For two years of unemployment and being constantly on the edge of losing everything, my friends showed me consistent and unfailing generosity with not so much as a hint that they expected anything in return. Loans (of not insignificant amounts) were forgiven, dinners and drinks purchased, groceries subsidized, shifts at clubs found and arranged for me, computers, Scotch, and other necessities and luxuries crowdsourced. My best friend has covered my rent more than once. The very computer on which I am writing this post, and which I use at work, was purchased with money donated by my friends. I posted a link on FB to a guitar I desperately wanted and couldn’t afford, so my cousin made me one.
For two years of decreasing belief in my ability to find gainful employment and eventually get my shit together, my friends have sent me leads, passed on my resume, and expressed repeatedly their belief that I would find a good job, one that I deserve. Even when I wanted to give up, they wouldn’t let me. And their faith made it impossible to give up.

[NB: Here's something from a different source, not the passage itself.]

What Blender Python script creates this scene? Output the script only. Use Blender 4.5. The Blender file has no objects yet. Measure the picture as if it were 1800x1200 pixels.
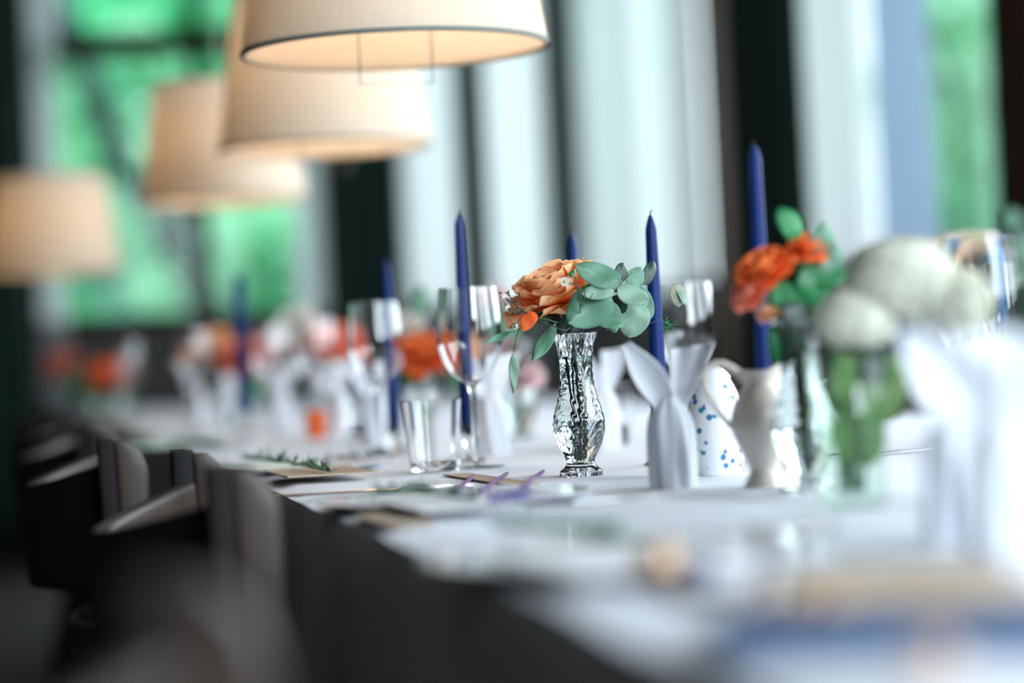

For two years of anxiety, stress, depression, and decreasing buffers from my anger and frustration at my situation, my friends have provided advice, love, patience and comfort. They’ve endured my increasing negativity and what I am sure amounted to quite a bit of self-involvement. They’ve helped me work through various issues with regard to relationships, work stress, money stress and just generally trying to make it through.
For two years of failing to find a healthy, steady relationship with a woman who loves and respects me, my friends have been encouraging, supportive, and satisfyingly outraged and confused whenever a woman decides not to keep me around.
For two years, I have been at my worst and not a single friend of mine has given up on me. On the contrary, their love, support, and faith in me has been nothing less than stunning and humbling.
For two years my friends helped carry me in so many ways without once showing fatigue, frustration, or a desire to drop me and have done.
I know who my friends are. And you know what? My friends are fucking magnificent.